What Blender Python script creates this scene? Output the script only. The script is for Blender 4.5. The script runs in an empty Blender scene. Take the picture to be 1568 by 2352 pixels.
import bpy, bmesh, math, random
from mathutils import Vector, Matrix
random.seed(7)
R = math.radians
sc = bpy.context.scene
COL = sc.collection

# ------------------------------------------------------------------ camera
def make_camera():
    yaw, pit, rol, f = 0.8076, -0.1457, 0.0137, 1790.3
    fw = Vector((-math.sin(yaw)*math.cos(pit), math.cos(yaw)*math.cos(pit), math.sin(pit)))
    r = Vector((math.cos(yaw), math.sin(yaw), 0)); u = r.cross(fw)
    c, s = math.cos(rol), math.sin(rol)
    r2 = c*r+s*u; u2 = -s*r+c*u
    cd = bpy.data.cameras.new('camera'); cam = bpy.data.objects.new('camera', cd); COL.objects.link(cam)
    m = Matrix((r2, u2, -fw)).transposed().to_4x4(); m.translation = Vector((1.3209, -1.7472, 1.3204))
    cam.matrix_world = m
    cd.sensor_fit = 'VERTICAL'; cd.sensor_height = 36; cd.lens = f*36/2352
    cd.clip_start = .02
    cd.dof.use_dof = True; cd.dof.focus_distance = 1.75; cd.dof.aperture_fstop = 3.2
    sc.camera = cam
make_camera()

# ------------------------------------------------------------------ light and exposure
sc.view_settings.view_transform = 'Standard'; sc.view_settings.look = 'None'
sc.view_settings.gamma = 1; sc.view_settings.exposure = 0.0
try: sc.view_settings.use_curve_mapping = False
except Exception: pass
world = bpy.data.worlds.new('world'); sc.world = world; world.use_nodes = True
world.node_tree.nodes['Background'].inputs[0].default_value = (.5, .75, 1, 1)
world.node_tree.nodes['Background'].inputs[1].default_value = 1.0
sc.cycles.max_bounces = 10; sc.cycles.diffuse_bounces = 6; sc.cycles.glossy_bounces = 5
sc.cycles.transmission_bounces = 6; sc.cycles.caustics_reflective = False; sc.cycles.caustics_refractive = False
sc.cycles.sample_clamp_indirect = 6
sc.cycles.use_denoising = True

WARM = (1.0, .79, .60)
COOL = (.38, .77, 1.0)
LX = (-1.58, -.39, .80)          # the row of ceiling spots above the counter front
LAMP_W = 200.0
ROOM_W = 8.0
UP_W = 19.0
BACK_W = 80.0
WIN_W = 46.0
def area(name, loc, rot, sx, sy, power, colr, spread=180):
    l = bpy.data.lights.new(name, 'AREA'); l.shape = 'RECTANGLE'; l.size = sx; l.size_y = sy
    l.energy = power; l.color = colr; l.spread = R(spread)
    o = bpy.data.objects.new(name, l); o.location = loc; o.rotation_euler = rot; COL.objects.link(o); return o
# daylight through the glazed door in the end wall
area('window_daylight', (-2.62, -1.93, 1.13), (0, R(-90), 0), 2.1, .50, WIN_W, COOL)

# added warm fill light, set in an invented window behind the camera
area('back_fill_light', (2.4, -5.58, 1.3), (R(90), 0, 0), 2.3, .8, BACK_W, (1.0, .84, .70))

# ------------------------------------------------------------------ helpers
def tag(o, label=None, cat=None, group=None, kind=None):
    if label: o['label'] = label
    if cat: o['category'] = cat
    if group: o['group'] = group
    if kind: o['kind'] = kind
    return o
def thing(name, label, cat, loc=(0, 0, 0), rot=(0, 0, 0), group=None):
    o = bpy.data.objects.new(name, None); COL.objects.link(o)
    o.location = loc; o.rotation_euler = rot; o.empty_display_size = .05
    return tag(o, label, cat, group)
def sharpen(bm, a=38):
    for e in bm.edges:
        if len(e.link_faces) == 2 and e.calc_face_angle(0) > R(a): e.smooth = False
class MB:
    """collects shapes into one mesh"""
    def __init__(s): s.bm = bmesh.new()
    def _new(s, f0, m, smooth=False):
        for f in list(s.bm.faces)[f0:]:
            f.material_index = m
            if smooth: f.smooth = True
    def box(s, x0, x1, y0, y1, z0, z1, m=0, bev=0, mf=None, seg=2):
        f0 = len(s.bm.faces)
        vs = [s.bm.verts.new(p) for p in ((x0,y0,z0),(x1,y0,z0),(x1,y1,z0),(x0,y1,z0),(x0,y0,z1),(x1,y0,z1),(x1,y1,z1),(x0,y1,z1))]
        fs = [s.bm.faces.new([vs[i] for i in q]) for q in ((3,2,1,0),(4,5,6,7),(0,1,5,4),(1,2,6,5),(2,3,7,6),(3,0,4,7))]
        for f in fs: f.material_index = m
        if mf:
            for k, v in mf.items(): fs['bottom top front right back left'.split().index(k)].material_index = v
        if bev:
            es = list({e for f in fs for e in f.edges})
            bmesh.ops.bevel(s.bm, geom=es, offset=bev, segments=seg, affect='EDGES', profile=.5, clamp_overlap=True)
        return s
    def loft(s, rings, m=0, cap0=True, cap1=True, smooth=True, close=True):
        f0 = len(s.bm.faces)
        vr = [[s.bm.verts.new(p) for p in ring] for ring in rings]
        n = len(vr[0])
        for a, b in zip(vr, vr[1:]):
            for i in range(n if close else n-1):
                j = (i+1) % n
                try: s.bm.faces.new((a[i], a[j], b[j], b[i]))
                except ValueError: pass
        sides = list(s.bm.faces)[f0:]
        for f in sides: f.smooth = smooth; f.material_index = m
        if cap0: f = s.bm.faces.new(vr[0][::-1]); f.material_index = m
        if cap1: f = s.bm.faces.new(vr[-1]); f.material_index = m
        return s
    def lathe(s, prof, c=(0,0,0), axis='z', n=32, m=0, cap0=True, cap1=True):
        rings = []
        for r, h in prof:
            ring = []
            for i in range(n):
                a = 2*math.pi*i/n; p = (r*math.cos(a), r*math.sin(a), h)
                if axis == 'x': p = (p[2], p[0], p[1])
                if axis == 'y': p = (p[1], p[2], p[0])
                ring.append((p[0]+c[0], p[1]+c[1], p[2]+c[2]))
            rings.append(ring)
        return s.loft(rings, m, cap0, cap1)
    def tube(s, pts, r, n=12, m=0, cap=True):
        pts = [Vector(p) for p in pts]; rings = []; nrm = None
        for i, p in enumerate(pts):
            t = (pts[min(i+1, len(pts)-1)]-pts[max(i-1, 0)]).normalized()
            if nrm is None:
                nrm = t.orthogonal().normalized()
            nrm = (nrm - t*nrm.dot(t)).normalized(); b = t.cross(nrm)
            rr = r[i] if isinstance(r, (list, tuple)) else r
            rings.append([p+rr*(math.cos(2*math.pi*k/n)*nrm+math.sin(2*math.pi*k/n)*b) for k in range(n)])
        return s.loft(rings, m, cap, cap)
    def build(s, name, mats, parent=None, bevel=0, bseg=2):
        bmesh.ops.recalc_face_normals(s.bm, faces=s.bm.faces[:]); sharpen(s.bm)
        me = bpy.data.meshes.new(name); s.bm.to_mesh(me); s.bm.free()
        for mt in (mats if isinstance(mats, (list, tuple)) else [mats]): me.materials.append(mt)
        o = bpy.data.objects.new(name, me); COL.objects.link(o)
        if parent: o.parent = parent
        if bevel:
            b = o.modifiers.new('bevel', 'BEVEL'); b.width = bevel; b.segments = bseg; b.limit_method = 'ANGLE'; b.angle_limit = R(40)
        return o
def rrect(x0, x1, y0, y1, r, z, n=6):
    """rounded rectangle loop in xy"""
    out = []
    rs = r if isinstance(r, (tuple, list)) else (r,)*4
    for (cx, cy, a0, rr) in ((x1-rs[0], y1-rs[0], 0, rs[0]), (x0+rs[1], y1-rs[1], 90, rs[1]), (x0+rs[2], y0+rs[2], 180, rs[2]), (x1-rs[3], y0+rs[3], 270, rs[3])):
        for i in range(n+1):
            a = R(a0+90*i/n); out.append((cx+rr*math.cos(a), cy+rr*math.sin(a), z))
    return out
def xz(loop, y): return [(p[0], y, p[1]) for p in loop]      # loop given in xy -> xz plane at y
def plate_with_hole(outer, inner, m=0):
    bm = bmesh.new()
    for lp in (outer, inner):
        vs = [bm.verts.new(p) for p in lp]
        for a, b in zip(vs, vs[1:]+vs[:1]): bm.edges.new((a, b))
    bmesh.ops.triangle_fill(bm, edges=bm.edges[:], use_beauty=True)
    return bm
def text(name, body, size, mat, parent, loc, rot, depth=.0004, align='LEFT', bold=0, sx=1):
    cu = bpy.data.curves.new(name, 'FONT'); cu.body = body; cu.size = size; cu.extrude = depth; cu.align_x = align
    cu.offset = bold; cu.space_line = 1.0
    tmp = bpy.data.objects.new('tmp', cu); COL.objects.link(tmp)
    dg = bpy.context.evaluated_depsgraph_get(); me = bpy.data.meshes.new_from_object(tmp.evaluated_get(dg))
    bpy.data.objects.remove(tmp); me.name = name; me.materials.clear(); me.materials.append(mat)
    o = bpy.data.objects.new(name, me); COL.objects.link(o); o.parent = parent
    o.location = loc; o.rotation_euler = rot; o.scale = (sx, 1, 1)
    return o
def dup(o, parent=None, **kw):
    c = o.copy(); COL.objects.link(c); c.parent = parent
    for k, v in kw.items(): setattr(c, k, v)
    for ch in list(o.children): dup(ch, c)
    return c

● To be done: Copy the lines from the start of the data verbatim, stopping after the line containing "COL = sc.collection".

● Finished exercise:
What Blender Python script creates this scene? Output the script only. The script is for Blender 4.5. The script runs in an empty Blender scene. Take the picture to be 1568 by 2352 pixels.
import bpy, bmesh, math, random
from mathutils import Vector, Matrix
random.seed(7)
R = math.radians
sc = bpy.context.scene
COL = sc.collection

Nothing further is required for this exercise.